__Task__
Transcribe the material below exactly as it appears.

════════

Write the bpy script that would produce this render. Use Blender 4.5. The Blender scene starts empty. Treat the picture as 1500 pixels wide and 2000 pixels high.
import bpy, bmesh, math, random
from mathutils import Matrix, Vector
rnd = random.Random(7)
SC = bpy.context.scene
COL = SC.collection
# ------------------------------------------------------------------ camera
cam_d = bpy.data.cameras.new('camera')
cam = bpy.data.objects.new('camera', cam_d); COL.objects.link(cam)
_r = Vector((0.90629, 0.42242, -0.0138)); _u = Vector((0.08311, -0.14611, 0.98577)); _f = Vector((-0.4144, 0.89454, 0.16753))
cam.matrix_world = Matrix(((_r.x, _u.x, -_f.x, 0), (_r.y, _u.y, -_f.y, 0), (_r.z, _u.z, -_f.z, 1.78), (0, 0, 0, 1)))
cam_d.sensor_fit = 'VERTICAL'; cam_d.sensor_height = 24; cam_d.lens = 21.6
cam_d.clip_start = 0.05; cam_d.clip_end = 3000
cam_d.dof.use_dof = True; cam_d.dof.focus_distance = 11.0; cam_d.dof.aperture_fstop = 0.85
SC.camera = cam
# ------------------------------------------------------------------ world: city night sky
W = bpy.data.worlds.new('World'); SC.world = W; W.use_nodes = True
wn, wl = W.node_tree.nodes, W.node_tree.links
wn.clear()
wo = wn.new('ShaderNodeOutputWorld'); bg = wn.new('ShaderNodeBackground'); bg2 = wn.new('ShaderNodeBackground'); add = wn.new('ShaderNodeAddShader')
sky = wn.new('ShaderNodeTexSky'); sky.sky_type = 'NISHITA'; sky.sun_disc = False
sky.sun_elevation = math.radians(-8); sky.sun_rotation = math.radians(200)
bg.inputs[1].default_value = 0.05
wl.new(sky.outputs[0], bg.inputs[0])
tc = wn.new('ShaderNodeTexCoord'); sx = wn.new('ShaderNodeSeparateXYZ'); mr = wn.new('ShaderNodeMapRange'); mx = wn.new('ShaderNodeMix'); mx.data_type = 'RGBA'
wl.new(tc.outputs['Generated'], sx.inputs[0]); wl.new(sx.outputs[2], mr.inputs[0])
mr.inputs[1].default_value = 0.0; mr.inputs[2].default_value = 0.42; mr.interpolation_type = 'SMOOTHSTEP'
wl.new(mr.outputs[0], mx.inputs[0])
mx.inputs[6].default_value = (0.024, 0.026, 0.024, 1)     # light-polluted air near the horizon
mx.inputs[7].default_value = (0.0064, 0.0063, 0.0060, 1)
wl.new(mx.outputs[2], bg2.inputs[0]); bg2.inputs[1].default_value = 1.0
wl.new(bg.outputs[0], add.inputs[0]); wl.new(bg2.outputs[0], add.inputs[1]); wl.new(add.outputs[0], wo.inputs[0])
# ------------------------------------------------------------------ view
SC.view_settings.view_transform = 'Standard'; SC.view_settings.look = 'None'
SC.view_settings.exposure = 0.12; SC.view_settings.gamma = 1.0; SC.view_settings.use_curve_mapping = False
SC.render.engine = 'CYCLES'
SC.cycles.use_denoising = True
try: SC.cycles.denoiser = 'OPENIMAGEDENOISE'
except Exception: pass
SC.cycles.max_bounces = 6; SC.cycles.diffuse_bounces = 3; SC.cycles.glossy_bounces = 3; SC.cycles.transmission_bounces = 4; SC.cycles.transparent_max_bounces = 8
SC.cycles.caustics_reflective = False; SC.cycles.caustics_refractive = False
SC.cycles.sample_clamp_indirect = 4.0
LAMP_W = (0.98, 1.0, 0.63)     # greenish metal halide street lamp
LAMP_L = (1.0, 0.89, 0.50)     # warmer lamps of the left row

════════

__Answer to the problem__
Write the bpy script that would produce this render. Use Blender 4.5. The Blender scene starts empty. Treat the picture as 1500 pixels wide and 2000 pixels high.
import bpy, bmesh, math, random
from mathutils import Matrix, Vector
rnd = random.Random(7)
SC = bpy.context.scene
COL = SC.collection
# ------------------------------------------------------------------ camera
cam_d = bpy.data.cameras.new('camera')
cam = bpy.data.objects.new('camera', cam_d); COL.objects.link(cam)
_r = Vector((0.90629, 0.42242, -0.0138)); _u = Vector((0.08311, -0.14611, 0.98577)); _f = Vector((-0.4144, 0.89454, 0.16753))
cam.matrix_world = Matrix(((_r.x, _u.x, -_f.x, 0), (_r.y, _u.y, -_f.y, 0), (_r.z, _u.z, -_f.z, 1.78), (0, 0, 0, 1)))
cam_d.sensor_fit = 'VERTICAL'; cam_d.sensor_height = 24; cam_d.lens = 21.6
cam_d.clip_start = 0.05; cam_d.clip_end = 3000
cam_d.dof.use_dof = True; cam_d.dof.focus_distance = 11.0; cam_d.dof.aperture_fstop = 0.85
SC.camera = cam
# ------------------------------------------------------------------ world: city night sky
W = bpy.data.worlds.new('World'); SC.world = W; W.use_nodes = True
wn, wl = W.node_tree.nodes, W.node_tree.links
wn.clear()
wo = wn.new('ShaderNodeOutputWorld'); bg = wn.new('ShaderNodeBackground'); bg2 = wn.new('ShaderNodeBackground'); add = wn.new('ShaderNodeAddShader')
sky = wn.new('ShaderNodeTexSky'); sky.sky_type = 'NISHITA'; sky.sun_disc = False
sky.sun_elevation = math.radians(-8); sky.sun_rotation = math.radians(200)
bg.inputs[1].default_value = 0.05
wl.new(sky.outputs[0], bg.inputs[0])
tc = wn.new('ShaderNodeTexCoord'); sx = wn.new('ShaderNodeSeparateXYZ'); mr = wn.new('ShaderNodeMapRange'); mx = wn.new('ShaderNodeMix'); mx.data_type = 'RGBA'
wl.new(tc.outputs['Generated'], sx.inputs[0]); wl.new(sx.outputs[2], mr.inputs[0])
mr.inputs[1].default_value = 0.0; mr.inputs[2].default_value = 0.42; mr.interpolation_type = 'SMOOTHSTEP'
wl.new(mr.outputs[0], mx.inputs[0])
mx.inputs[6].default_value = (0.024, 0.026, 0.024, 1)     # light-polluted air near the horizon
mx.inputs[7].default_value = (0.0064, 0.0063, 0.0060, 1)
wl.new(mx.outputs[2], bg2.inputs[0]); bg2.inputs[1].default_value = 1.0
wl.new(bg.outputs[0], add.inputs[0]); wl.new(bg2.outputs[0], add.inputs[1]); wl.new(add.outputs[0], wo.inputs[0])
# ------------------------------------------------------------------ view
SC.view_settings.view_transform = 'Standard'; SC.view_settings.look = 'None'
SC.view_settings.exposure = 0.12; SC.view_settings.gamma = 1.0; SC.view_settings.use_curve_mapping = False
SC.render.engine = 'CYCLES'
SC.cycles.use_denoising = True
try: SC.cycles.denoiser = 'OPENIMAGEDENOISE'
except Exception: pass
SC.cycles.max_bounces = 6; SC.cycles.diffuse_bounces = 3; SC.cycles.glossy_bounces = 3; SC.cycles.transmission_bounces = 4; SC.cycles.transparent_max_bounces = 8
SC.cycles.caustics_reflective = False; SC.cycles.caustics_refractive = False
SC.cycles.sample_clamp_indirect = 4.0
LAMP_W = (0.98, 1.0, 0.63)     # greenish metal halide street lamp
LAMP_L = (1.0, 0.89, 0.50)     # warmer lamps of the left row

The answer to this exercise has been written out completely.